Women and Climate Change in Senegal


DAKAR, Senegal — The primary effects of climate change in Senegal are desertification and land degradation. Desertification is a combination of droughts and erosion that result from insufficient rainfall, destruction of pastures and degradation of ecosystems. Land degradation is characterized by the salinization of agricultural land, water and wind erosion, soil infertility and reduction of agricultural diversity.

The extreme disparities in weather conditions affect food security, livelihoods and job opportunities for rural communities, predominantly women. Women comprise 70 percent of the agricultural workforce in Senegal and are responsible for producing 80 percent of the agricultural yield. Considering their labor and income are dependent on the rains, women are vulnerable to the most extreme conditions of poverty because it limits access to food and water, increases job insecurity, makes self-sufficiency difficult and limits their ability to improve their socio-economic status.

Adapting to Climate Change

Climate change often impacts the responsibilities women bear, which means they have to adopt new practices and forgo some to adapt to the changing environment.

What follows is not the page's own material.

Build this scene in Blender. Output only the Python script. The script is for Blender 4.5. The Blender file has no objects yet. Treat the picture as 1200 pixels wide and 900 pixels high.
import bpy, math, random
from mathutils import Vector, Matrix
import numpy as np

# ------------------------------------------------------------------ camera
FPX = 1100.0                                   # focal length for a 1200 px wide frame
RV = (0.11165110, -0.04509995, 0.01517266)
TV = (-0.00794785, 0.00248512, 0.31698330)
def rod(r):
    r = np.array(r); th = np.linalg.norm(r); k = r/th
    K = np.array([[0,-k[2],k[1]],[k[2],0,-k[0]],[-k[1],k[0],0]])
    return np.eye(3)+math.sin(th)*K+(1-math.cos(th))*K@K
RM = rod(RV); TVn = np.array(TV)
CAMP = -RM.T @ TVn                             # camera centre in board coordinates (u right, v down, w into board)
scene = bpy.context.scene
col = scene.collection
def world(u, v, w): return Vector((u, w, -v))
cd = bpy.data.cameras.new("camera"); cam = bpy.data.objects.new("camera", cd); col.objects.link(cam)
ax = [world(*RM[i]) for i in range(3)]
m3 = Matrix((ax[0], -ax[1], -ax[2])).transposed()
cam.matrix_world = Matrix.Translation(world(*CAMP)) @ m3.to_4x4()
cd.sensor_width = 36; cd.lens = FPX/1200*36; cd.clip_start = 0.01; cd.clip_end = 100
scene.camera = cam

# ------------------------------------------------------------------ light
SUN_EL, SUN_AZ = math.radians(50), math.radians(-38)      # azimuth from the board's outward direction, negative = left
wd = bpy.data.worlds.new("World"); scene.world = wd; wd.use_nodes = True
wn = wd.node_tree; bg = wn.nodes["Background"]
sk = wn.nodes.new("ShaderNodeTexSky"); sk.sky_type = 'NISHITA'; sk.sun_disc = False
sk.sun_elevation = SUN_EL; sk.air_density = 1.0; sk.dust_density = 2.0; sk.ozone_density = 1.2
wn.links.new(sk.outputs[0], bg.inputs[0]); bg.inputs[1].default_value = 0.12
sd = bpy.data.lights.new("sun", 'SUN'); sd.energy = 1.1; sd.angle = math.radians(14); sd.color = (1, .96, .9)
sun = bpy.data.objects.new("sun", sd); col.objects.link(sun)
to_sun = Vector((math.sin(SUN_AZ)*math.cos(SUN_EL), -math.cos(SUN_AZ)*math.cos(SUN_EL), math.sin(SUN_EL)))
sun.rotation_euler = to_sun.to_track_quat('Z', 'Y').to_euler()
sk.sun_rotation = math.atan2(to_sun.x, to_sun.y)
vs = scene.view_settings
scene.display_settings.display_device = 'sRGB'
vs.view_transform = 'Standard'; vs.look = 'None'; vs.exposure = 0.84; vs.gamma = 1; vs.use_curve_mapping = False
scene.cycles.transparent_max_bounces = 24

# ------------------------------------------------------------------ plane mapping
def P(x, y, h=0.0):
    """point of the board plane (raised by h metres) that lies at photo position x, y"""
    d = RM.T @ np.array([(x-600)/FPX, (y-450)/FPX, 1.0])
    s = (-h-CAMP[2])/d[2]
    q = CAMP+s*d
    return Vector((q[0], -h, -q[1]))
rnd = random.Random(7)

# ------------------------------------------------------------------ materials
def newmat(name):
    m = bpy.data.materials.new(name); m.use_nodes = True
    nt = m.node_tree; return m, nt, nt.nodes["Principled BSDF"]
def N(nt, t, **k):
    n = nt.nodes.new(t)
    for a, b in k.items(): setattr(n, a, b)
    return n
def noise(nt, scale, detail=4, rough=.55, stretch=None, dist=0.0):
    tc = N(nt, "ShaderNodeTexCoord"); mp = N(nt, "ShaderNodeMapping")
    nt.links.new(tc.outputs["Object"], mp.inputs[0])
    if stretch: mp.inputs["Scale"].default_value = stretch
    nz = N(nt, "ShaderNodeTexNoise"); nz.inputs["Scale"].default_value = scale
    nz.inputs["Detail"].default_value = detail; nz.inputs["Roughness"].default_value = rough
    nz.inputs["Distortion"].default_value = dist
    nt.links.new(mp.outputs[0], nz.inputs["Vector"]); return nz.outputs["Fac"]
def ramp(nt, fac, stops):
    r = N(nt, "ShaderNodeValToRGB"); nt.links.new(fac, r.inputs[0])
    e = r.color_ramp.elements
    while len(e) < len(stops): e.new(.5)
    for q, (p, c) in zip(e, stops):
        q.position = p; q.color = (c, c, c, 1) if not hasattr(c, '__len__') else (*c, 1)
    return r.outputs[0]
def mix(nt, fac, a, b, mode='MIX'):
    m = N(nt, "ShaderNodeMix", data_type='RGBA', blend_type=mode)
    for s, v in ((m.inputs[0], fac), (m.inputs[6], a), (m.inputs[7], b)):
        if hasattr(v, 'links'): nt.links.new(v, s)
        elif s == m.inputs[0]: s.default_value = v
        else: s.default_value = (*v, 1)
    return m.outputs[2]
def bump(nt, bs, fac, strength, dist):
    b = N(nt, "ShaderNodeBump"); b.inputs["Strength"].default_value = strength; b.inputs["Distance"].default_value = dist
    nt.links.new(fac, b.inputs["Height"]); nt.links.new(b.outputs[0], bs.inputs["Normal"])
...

One continual challenge is water collection. The reduction of rainfall over the last two decades and poor water infrastructure in Senegal make it difficult to find water in close proximity, which impacts both the agricultural products and the home.

The disparate amount of water along with the necessity of water for both commercial and private use put women in the uncomfortable position of having to make a choice between family or income. Reduced rainfall forces many women to forgo growing out-of-season vegetables for commercial use, keeping of farm animals, addressing land degradation and desertification or engaging in other creative opportunities.

To adapt to the soil and land degradation, women have adopted practices that are intensive to make the most of the lackluster rainfall, but those practices have proven to diminish the soils. Another deterrent to productivity beyond climate change is a lack of access to modern technology used for agriculture, which subjects women to tougher labor conditions. While climate change disproportionately affects women in Senegal, women are also the leaders in finding solutions to the effects of climate change.

The Regroupement Des Femmes De Popenguine

The world recognizes the Regroupement des femmes de Popenguine pour la Protection de la Nature (RFPPN) for its successful, low-scale reforestation and regeneration of the local mangroves. RFPPN is a group made up of 1,500 women from the Popenguine region in southern Senegal. The group sought to regenerate the land with the hopes of preventing desertification and restoring the soils to a level capable of maintaining healthy vegetation for the mangrove trees, which is the community’s main export.

Mothers of the town formed the group, which collectively built a nursery to regrow the fauna and trees. The group sought the help of others by extending its project to seven nearby villages, approximately 100 square kilometers. This nursery serves upward of 35 thousand people. This project began in 1988 and originally focused on land degradation and regeneration of local biodiversity. But today, the women designed a global development project that addresses the causes of the original focus.

The group organized a fuel distribution network to regulate firewood collection, built community composts to contribute to vegetable production and soil fertility and introduced waste treatment and runoff treatments to reuse water supplies. Dually, the organization is addressing climate change by enacting successful measures that combat the effects and are empowering women as agricultural and community leaders.

GREEN Senegal

Another local women’s organization is Dynamique Femmes. In conjunction with Green Senegal, the women’s association collaborated to build an anti-salt dike to regenerate lands affected by salinization and prevent water intrusion. The land affected is a rice field, and rice production was revitalized with the construction of the dike, allowing for the regeneration of the vegetation and biodiversity in the area.

These groups are doing more than just inspiring women to become active in their communities. They are also working together to reduce the drastic effects of climate change. In places like Senegal where climate change has had devastating effects on the livelihoods of these women, it is more important than ever to find a way to adapt and grow.